* Required work *
Below is some material; set it all down exactly, apart from the pictures.

─── Supplied information

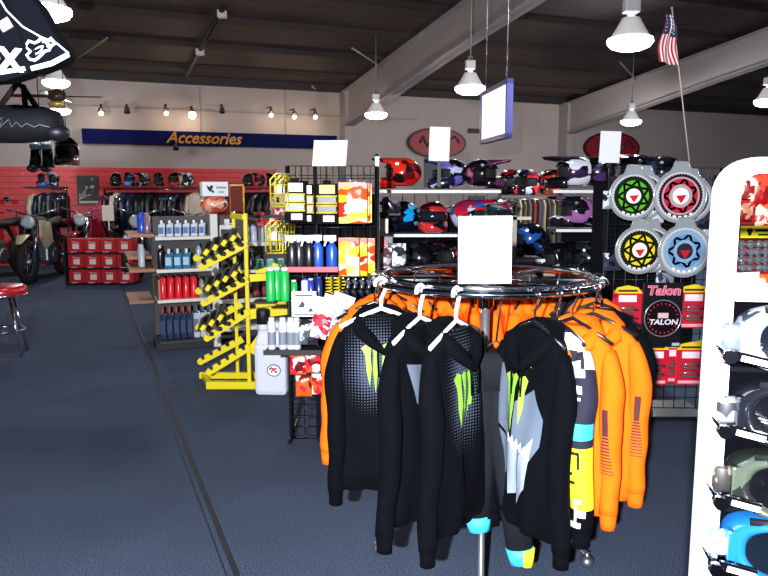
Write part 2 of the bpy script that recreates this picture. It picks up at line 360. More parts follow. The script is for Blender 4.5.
# ---------------- motorcycles at the back ----------------
def motorcycle(label, loc, rz, body='10121c', acc='c9d4ea', seat='0a0a0d', lamp='e8f4ff'):
    t = thing('motorcycle', label, 'motorcycle', loc, rz, 'motorcycles parked along the red wall')
    R = Matrix.Rotation(PI/2, 3, 'X')
    for x in (-.68, .68):
        wmb = MB().tube([(x+math.cos(a)*.27, 0, .33+math.sin(a)*.27) for a in [k*PI/12 for k in range(24)]], .06, 8, closed=True).obj('tyre', mat('0a0a0c', .8), t)
        mb = MB().tube([(x+math.cos(a)*.22, 0, .33+math.sin(a)*.22) for a in [k*PI/10 for k in range(20)]], .016, 6, closed=True)
        for k in range(9): a = k*2*PI/9; mb.cyl((x, 0, .33), (x+math.cos(a)*.22, 0, .33+math.sin(a)*.22), .006, 4)
        mb.cyl((x, -.07, .33), (x, .07, .33), .05).obj('rim', STEEL, t)
    MB().cyl((.68, .09, .33), (.45, .09, .95), .025).cyl((.68, -.09, .33), (.45, -.09, .95), .025).obj('fork', CHROME, t)
    MB().tube([(.45, 0, .9), (.1, 0, .85), (-.35, 0, .8), (-.68, 0, .33), (-.1, 0, .3), (.3, 0, .35), (.45, 0, .9)], .035, 8).obj('frame', DARK, t)
    MB().box((.08, 0, .45), (.36, .28, .32)).lathe([(.12, -.16), (.12, .16)], (-.05, 0, .38), rot=R).obj('engine', STEEL, t, bevel=.03)
    MB().ball((.16, 0, .86), (.26, .14, .13)).obj('fuel_tank', mat(body, .15, coat=.8), t)
    MB().tube([(.02, 0, .88), (-.3, 0, .86), (-.62, 0, .93)], [.09, .13, .07], 10, rb=[.05, .06, .04], up=(0, 1, 0)).obj('seat', mat(seat, .6), t)
    MB().tube([(.95, 0, .62), (.8, 0, .72), (.62, 0, .74)], [.04, .09, .06], 10, rb=[.012, .02, .02], up=(0, 1, 0)).obj('front_fender', mat(acc, .15, coat=.8), t)
    MB().tube([(-.5, 0, .84), (-.75, 0, .9), (-.98, 0, .84)], [.1, .11, .05], 10, rb=[.03, .02, .01], up=(0, 1, 0)).obj('rear_fender', mat(body, .15, coat=.8), t)
    for sy in (-1, 1): MB().prism([(.5, .95), (.15, .9), (.1, .6), (.35, .5), (.52, .7)], sy*.13, sy*.17).obj('side_shroud', mat(acc if sy > 0 else body, .15, coat=.8), t)
    MB().tube([(.38, -.38, 1.1), (.43, -.2, 1.06), (.45, 0, 1.0), (.43, .2, 1.06), (.38, .38, 1.1)], .014, 6).obj('handlebar', CHROME, t)
    MB().lathe([(.02, -.03), (.09, -.02), (.1, .03), (.06, .05)], (.56, 0, .92), rot=Matrix.Rotation(PI/2, 3, 'Y')).obj('headlight', mat(lamp, .05, .6), t)
    MB().tube([(.2, -.18, .45), (-.1, -.2, .35), (-.7, -.2, .55)], [.025, .03, .05], 10).obj('exhaust', CHROME, t)
    for s_ in (-1, 1): MB().ball((.4, s_*.36, 1.25), (.02, .06, .04), 10).obj('mirror', mat('a8c8e8', .05, 1), t)
    return t
motos = [((-10, 262), 12.9, -99, '0c1228', 'c8dcf4'), ((42, 262), 13.0, -86, '14100f', 'b8a890'), ((94, 262), 13.95, -92, '2a080c', '8a1a2c'),
         ((152, 262), 13.2, -98, '0a0c14', 'a8ccf4'), ((200, 262), 13.3, -88, '0a0d22', '8ab0e0'), ((254, 262), 12.6, -84, '0a0c12', 'b8c8e0')]
mlab = ['dark blue motorcycle with white fenders facing the aisle near the stool', 'dark motorcycle with cream fenders beside the red boxes', 'dark red motorcycle behind the stack of red boxes',
        'black motorcycle with icy blue fenders right of the red boxes', 'navy motorcycle with light blue fenders behind the bottle shelves', 'black motorcycle with white panels behind the yellow stand']
for ((px, py), Y, deg, b_, a_), lb in zip(motos, mlab):
    m = motorcycle(lb, Vector((at(px, 200, Y).x, Y, 0)), math.radians(deg), b_, a_); m.scale = (1.15,)*3
def far_jacket(label, loc, col, acc, proto=[None]):
    if proto[0] is None:
        t = proto[0] = thing('hanging_jacket', label, 'jacket', loc, 0, 'jackets on the racks by the red wall')
        MB().tube([(0, 0, 0), (0, 0, -.04), (.01, 0, -.1), (0, 0, -.4), (0, 0, -.75)], [.03, .05, .06, .075, .07], 12, rb=[.06, .16, .23, .22, .23], up=(1, 0, 0)).obj('body', mat('0c0e16', .5), t)
        for s_ in (-1, 1): MB().tube([(0, s_*.2, -.08), (.0, s_*.27, -.35), (.02, s_*.27, -.68)], [.05, .055, .04], 10).obj('sleeve', mat('0c0e16', .5), t)
        MB().box((-.07, 0, -.3), (.02, .3, .06)).obj('chest_stripe', mat('b0c4e0', .3), t)
        MB().tube([(0, 0, .07), (0, 0, 0)], .008, 6).obj('hanger_hook', STEEL, t)
    else: t = dup(proto[0], loc, label)
    return recolor(t, {'body': mat(col, .35), 'sleeve': mat(col, .35), 'chest_stripe': mat(acc, .3)})
JC = [('0c0e16', 'b0c4e0', 'black'), ('101a34', '8ab0e8', 'navy'), ('2a0c10', 'c8a8a8', 'maroon'), ('14161a', '4a1014', 'charcoal'), ('0a0a0e', 'e8ecf4', 'glossy black'), ('1a2030', '303a50', 'slate'), ('c0b0a0', '3a3030', 'tan'), ('0c1424', '60a0e0', 'midnight blue'), ('200a0c', 'd02030', 'dark red')]
RACKS = []
for ri, (x0, x1, Y, where) in enumerate(((-20, 66, 15.6, 'left of the poster'), (104, 200, 15.4, 'right of the poster'), (236, 284, 15.8, 'behind the yellow stand'))):
    a, b_ = at(x0, 186, Y), at(x1, 186, Y); zt_ = 1.62
    t = thing('apparel_rack', 'dark apparel rack of jackets along the red wall %s' % where, 'clothes rack', ((a.x+b_.x)/2, Y, 0)); w_ = b_.x-a.x
    MB().cyl((-w_/2, 0, zt_), (w_/2, 0, zt_), .015).obj('rail', CHROME, t)
    for s_ in (-1, 1): MB().cyl((s_*w_/2, 0, 0), (s_*w_/2, 0, zt_), .02).obj('post', DARK, t)
    MB().box((0, .18, .02), (w_, .5, .04)).obj('base', DARK, t); MB().box((0, .42, .8), (w_, .03, 1.5)).obj('back_board', mat('0c0c12', .8), t)
    MB().box((0, .1, zt_+.04), (w_, .62, .02)).obj('top_shelf', mat('16161c', .6), t); RACKS.append((a.x, b_.x, Y, zt_+.051, where))
    n = int(w_/.17)
    for k in range(n):
        c1, c2, nm = JC[(k*4+ri*2) % 9]
        far_jacket('%s jacket on the rack %s, %s' % (nm, where, (ORD+['tenth from the left', 'eleventh from the left', 'twelfth from the left', 'thirteenth from the left'])[k]), Vector((a.x+.12+k*(w_-.2)/max(1, n-1), Y-.02, zt_-.07)), c1, c2).rotation_euler = (0, 0, .25*math.sin(k*2.3)-.5)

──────

* Written solution *
Write part 2 of the bpy script that recreates this picture. It picks up at line 360. More parts follow. The script is for Blender 4.5.
# ---------------- motorcycles at the back ----------------
def motorcycle(label, loc, rz, body='10121c', acc='c9d4ea', seat='0a0a0d', lamp='e8f4ff'):
    t = thing('motorcycle', label, 'motorcycle', loc, rz, 'motorcycles parked along the red wall')
    R = Matrix.Rotation(PI/2, 3, 'X')
    for x in (-.68, .68):
        wmb = MB().tube([(x+math.cos(a)*.27, 0, .33+math.sin(a)*.27) for a in [k*PI/12 for k in range(24)]], .06, 8, closed=True).obj('tyre', mat('0a0a0c', .8), t)
        mb = MB().tube([(x+math.cos(a)*.22, 0, .33+math.sin(a)*.22) for a in [k*PI/10 for k in range(20)]], .016, 6, closed=True)
        for k in range(9): a = k*2*PI/9; mb.cyl((x, 0, .33), (x+math.cos(a)*.22, 0, .33+math.sin(a)*.22), .006, 4)
        mb.cyl((x, -.07, .33), (x, .07, .33), .05).obj('rim', STEEL, t)
    MB().cyl((.68, .09, .33), (.45, .09, .95), .025).cyl((.68, -.09, .33), (.45, -.09, .95), .025).obj('fork', CHROME, t)
    MB().tube([(.45, 0, .9), (.1, 0, .85), (-.35, 0, .8), (-.68, 0, .33), (-.1, 0, .3), (.3, 0, .35), (.45, 0, .9)], .035, 8).obj('frame', DARK, t)
    MB().box((.08, 0, .45), (.36, .28, .32)).lathe([(.12, -.16), (.12, .16)], (-.05, 0, .38), rot=R).obj('engine', STEEL, t, bevel=.03)
    MB().ball((.16, 0, .86), (.26, .14, .13)).obj('fuel_tank', mat(body, .15, coat=.8), t)
    MB().tube([(.02, 0, .88), (-.3, 0, .86), (-.62, 0, .93)], [.09, .13, .07], 10, rb=[.05, .06, .04], up=(0, 1, 0)).obj('seat', mat(seat, .6), t)
    MB().tube([(.95, 0, .62), (.8, 0, .72), (.62, 0, .74)], [.04, .09, .06], 10, rb=[.012, .02, .02], up=(0, 1, 0)).obj('front_fender', mat(acc, .15, coat=.8), t)
    MB().tube([(-.5, 0, .84), (-.75, 0, .9), (-.98, 0, .84)], [.1, .11, .05], 10, rb=[.03, .02, .01], up=(0, 1, 0)).obj('rear_fender', mat(body, .15, coat=.8), t)
    for sy in (-1, 1): MB().prism([(.5, .95), (.15, .9), (.1, .6), (.35, .5), (.52, .7)], sy*.13, sy*.17).obj('side_shroud', mat(acc if sy > 0 else body, .15, coat=.8), t)
    MB().tube([(.38, -.38, 1.1), (.43, -.2, 1.06), (.45, 0, 1.0), (.43, .2, 1.06), (.38, .38, 1.1)], .014, 6).obj('handlebar', CHROME, t)
    MB().lathe([(.02, -.03), (.09, -.02), (.1, .03), (.06, .05)], (.56, 0, .92), rot=Matrix.Rotation(PI/2, 3, 'Y')).obj('headlight', mat(lamp, .05, .6), t)
    MB().tube([(.2, -.18, .45), (-.1, -.2, .35), (-.7, -.2, .55)], [.025, .03, .05], 10).obj('exhaust', CHROME, t)
    for s_ in (-1, 1): MB().ball((.4, s_*.36, 1.25), (.02, .06, .04), 10).obj('mirror', mat('a8c8e8', .05, 1), t)
    return t
motos = [((-10, 262), 12.9, -99, '0c1228', 'c8dcf4'), ((42, 262), 13.0, -86, '14100f', 'b8a890'), ((94, 262), 13.95, -92, '2a080c', '8a1a2c'),
         ((152, 262), 13.2, -98, '0a0c14', 'a8ccf4'), ((200, 262), 13.3, -88, '0a0d22', '8ab0e0'), ((254, 262), 12.6, -84, '0a0c12', 'b8c8e0')]
mlab = ['dark blue motorcycle with white fenders facing the aisle near the stool', 'dark motorcycle with cream fenders beside the red boxes', 'dark red motorcycle behind the stack of red boxes',
        'black motorcycle with icy blue fenders right of the red boxes', 'navy motorcycle with light blue fenders behind the bottle shelves', 'black motorcycle with white panels behind the yellow stand']
for ((px, py), Y, deg, b_, a_), lb in zip(motos, mlab):
    m = motorcycle(lb, Vector((at(px, 200, Y).x, Y, 0)), math.radians(deg), b_, a_); m.scale = (1.15,)*3
def far_jacket(label, loc, col, acc, proto=[None]):
    if proto[0] is None:
        t = proto[0] = thing('hanging_jacket', label, 'jacket', loc, 0, 'jackets on the racks by the red wall')
        MB().tube([(0, 0, 0), (0, 0, -.04), (.01, 0, -.1), (0, 0, -.4), (0, 0, -.75)], [.03, .05, .06, .075, .07], 12, rb=[.06, .16, .23, .22, .23], up=(1, 0, 0)).obj('body', mat('0c0e16', .5), t)
        for s_ in (-1, 1): MB().tube([(0, s_*.2, -.08), (.0, s_*.27, -.35), (.02, s_*.27, -.68)], [.05, .055, .04], 10).obj('sleeve', mat('0c0e16', .5), t)
        MB().box((-.07, 0, -.3), (.02, .3, .06)).obj('chest_stripe', mat('b0c4e0', .3), t)
        MB().tube([(0, 0, .07), (0, 0, 0)], .008, 6).obj('hanger_hook', STEEL, t)
    else: t = dup(proto[0], loc, label)
    return recolor(t, {'body': mat(col, .35), 'sleeve': mat(col, .35), 'chest_stripe': mat(acc, .3)})
JC = [('0c0e16', 'b0c4e0', 'black'), ('101a34', '8ab0e8', 'navy'), ('2a0c10', 'c8a8a8', 'maroon'), ('14161a', '4a1014', 'charcoal'), ('0a0a0e', 'e8ecf4', 'glossy black'), ('1a2030', '303a50', 'slate'), ('c0b0a0', '3a3030', 'tan'), ('0c1424', '60a0e0', 'midnight blue'), ('200a0c', 'd02030', 'dark red')]
RACKS = []
for ri, (x0, x1, Y, where) in enumerate(((-20, 66, 15.6, 'left of the poster'), (104, 200, 15.4, 'right of the poster'), (236, 284, 15.8, 'behind the yellow stand'))):
    a, b_ = at(x0, 186, Y), at(x1, 186, Y); zt_ = 1.62
    t = thing('apparel_rack', 'dark apparel rack of jackets along the red wall %s' % where, 'clothes rack', ((a.x+b_.x)/2, Y, 0)); w_ = b_.x-a.x
    MB().cyl((-w_/2, 0, zt_), (w_/2, 0, zt_), .015).obj('rail', CHROME, t)
    for s_ in (-1, 1): MB().cyl((s_*w_/2, 0, 0), (s_*w_/2, 0, zt_), .02).obj('post', DARK, t)
    MB().box((0, .18, .02), (w_, .5, .04)).obj('base', DARK, t); MB().box((0, .42, .8), (w_, .03, 1.5)).obj('back_board', mat('0c0c12', .8), t)
    MB().box((0, .1, zt_+.04), (w_, .62, .02)).obj('top_shelf', mat('16161c', .6), t); RACKS.append((a.x, b_.x, Y, zt_+.051, where))
    n = int(w_/.17)
    for k in range(n):
        c1, c2, nm = JC[(k*4+ri*2) % 9]
        far_jacket('%s jacket on the rack %s, %s' % (nm, where, (ORD+['tenth from the left', 'eleventh from the left', 'twelfth from the left', 'thirteenth from the left'])[k]), Vector((a.x+.12+k*(w_-.2)/max(1, n-1), Y-.02, zt_-.07)), c1, c2).rotation_euler = (0, 0, .25*math.sin(k*2.3)-.5)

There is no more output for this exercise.